Work out how many lines hold the string "from". The answer is a single number, nothing more.

* Information shown:
----
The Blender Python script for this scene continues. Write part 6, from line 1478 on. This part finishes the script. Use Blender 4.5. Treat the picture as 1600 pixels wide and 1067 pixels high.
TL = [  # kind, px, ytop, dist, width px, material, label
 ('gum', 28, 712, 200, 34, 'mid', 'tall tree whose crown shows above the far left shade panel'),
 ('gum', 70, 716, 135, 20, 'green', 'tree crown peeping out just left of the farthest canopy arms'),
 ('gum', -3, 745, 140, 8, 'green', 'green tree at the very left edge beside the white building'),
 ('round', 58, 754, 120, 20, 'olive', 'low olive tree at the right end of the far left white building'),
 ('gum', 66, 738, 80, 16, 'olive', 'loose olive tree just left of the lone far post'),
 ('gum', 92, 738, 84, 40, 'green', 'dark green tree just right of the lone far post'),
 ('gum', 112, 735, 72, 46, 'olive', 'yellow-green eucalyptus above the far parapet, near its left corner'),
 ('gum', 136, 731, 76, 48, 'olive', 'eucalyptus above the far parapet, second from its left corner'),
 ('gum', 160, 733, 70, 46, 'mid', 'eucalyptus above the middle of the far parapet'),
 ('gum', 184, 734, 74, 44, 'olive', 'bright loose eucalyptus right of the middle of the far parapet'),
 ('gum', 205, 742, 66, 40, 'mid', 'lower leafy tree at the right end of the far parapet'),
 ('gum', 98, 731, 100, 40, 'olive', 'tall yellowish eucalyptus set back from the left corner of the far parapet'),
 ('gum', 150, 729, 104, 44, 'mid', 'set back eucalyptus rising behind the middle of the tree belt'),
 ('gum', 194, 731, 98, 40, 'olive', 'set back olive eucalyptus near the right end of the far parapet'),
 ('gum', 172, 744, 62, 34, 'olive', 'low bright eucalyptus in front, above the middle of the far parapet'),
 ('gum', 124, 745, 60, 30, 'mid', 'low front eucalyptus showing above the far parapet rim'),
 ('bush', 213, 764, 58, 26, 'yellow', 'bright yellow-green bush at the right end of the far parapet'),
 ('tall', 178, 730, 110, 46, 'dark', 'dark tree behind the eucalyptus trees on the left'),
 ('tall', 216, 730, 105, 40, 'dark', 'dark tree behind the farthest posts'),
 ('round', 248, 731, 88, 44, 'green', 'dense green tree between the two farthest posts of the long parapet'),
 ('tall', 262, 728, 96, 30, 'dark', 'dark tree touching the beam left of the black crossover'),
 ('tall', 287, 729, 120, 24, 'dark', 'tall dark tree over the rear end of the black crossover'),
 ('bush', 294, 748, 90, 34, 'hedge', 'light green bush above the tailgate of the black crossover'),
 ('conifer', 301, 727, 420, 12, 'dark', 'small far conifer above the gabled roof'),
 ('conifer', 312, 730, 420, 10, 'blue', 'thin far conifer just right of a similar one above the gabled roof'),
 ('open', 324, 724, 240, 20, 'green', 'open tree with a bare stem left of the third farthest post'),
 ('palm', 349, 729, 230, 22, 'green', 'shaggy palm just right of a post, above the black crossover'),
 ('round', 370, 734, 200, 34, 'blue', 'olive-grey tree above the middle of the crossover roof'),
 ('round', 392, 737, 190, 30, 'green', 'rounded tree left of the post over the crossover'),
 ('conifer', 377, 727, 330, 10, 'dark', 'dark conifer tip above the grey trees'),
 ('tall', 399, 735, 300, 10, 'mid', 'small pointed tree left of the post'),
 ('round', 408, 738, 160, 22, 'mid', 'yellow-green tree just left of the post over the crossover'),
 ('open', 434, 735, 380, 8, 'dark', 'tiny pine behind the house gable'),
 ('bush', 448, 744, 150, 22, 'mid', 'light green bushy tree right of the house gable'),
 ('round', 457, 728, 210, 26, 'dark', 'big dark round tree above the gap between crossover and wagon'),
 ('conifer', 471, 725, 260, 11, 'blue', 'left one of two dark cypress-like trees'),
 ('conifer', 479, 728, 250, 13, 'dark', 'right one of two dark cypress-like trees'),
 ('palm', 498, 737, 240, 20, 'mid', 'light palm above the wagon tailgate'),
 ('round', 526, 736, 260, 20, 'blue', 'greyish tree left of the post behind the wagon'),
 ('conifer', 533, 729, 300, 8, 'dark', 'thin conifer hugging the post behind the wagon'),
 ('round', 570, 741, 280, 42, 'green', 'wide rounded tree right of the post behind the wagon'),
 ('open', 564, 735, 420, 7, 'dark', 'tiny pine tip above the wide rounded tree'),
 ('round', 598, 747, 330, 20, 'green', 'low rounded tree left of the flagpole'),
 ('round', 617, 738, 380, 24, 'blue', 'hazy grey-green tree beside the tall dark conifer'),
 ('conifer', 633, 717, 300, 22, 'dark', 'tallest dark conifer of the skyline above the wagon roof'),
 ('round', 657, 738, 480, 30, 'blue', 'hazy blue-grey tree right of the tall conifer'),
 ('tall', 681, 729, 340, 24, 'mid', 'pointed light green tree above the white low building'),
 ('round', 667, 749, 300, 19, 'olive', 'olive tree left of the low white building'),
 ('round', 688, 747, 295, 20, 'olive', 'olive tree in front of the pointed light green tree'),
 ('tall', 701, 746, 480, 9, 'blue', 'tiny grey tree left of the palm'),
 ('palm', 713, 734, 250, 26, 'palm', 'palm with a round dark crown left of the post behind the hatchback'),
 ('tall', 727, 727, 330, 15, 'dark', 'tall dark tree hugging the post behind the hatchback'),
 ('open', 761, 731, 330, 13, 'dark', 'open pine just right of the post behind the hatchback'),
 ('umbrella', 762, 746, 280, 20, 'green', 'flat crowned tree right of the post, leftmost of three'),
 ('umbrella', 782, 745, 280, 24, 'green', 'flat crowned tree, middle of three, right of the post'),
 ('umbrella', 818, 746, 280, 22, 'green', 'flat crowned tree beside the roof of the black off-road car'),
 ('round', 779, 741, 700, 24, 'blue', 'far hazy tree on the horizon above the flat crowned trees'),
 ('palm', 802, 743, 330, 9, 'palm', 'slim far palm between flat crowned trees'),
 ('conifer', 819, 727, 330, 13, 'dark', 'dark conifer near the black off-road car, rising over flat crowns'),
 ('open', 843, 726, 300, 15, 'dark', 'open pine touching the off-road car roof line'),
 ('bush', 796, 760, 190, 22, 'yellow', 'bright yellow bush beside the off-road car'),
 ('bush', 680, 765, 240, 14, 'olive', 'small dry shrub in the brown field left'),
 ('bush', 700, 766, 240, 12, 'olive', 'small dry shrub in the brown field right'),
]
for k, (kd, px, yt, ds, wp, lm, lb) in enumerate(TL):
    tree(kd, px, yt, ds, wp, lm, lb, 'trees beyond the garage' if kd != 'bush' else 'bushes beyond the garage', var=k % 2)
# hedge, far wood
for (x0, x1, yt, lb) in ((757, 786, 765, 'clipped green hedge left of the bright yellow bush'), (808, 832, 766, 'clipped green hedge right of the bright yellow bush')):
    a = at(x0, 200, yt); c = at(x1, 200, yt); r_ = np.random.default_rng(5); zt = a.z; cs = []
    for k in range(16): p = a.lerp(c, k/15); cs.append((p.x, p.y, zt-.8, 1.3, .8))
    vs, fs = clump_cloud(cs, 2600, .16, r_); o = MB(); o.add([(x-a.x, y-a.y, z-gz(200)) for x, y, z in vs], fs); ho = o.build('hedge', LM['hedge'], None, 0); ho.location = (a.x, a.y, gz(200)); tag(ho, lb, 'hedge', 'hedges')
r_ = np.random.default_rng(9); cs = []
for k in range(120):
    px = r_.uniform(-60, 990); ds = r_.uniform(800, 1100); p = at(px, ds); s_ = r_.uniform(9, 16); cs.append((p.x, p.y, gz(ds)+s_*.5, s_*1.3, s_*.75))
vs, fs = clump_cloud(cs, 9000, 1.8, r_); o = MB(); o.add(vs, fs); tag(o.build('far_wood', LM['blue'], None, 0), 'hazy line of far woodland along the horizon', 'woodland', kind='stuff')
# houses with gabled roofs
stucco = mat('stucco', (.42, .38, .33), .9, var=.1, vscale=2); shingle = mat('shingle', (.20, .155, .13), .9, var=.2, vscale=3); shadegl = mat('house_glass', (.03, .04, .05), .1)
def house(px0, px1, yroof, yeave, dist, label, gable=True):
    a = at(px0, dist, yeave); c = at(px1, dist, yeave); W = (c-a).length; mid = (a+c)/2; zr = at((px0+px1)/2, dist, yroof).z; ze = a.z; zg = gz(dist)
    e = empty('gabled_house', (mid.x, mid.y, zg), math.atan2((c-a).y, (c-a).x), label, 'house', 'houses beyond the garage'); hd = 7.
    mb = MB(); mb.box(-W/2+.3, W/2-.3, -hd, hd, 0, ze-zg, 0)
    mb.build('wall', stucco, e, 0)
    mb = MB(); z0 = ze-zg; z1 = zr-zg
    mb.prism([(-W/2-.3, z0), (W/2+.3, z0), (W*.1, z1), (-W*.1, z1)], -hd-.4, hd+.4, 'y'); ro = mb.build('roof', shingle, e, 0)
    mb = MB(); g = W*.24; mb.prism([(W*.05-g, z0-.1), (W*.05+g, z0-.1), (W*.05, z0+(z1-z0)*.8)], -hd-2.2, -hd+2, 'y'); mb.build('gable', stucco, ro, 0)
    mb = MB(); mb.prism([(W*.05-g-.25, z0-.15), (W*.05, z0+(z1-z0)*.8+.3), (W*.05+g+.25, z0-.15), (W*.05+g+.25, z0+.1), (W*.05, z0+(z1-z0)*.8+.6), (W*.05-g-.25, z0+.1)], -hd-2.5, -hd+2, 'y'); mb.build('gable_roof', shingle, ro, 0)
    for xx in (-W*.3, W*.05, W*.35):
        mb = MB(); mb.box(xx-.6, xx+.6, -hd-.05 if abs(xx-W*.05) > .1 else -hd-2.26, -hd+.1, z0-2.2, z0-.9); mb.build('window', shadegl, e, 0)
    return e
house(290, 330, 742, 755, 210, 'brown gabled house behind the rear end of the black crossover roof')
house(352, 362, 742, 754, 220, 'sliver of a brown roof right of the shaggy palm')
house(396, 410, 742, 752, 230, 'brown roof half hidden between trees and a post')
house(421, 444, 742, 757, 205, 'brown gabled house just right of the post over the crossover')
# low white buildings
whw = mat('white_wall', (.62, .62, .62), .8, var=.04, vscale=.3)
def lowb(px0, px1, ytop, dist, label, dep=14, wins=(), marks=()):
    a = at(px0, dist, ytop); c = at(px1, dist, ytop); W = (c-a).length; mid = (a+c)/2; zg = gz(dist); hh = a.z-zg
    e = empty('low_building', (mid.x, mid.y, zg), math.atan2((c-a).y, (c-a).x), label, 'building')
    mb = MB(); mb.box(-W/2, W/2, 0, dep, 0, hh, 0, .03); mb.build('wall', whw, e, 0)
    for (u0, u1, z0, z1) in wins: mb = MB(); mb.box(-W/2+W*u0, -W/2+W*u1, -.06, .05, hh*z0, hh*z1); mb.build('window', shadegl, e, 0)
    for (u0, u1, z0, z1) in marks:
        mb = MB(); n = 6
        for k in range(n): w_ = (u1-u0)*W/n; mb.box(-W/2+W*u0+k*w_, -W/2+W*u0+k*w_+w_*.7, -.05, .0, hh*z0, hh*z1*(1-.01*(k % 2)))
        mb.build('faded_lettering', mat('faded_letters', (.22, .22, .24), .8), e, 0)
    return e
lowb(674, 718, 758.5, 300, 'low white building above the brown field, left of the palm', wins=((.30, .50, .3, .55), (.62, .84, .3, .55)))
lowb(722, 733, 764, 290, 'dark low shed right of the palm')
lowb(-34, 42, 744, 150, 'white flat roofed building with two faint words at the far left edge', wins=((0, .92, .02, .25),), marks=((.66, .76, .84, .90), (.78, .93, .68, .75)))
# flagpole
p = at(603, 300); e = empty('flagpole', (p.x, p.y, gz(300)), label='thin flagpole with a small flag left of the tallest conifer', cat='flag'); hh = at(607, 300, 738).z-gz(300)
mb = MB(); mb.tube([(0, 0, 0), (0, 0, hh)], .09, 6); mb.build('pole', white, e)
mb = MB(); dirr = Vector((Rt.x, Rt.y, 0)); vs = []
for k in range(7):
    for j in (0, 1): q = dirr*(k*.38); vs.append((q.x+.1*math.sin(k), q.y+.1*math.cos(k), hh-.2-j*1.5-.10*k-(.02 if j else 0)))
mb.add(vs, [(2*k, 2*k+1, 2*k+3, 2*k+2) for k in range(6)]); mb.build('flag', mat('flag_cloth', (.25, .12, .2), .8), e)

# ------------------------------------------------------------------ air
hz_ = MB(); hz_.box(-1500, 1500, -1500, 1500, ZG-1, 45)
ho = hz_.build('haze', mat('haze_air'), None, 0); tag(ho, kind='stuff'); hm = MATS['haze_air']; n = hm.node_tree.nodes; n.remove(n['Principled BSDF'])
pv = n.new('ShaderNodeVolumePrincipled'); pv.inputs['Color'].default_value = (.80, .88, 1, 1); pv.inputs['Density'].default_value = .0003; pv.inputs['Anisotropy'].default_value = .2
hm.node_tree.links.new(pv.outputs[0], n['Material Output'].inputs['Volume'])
----
* Answer to the task: 3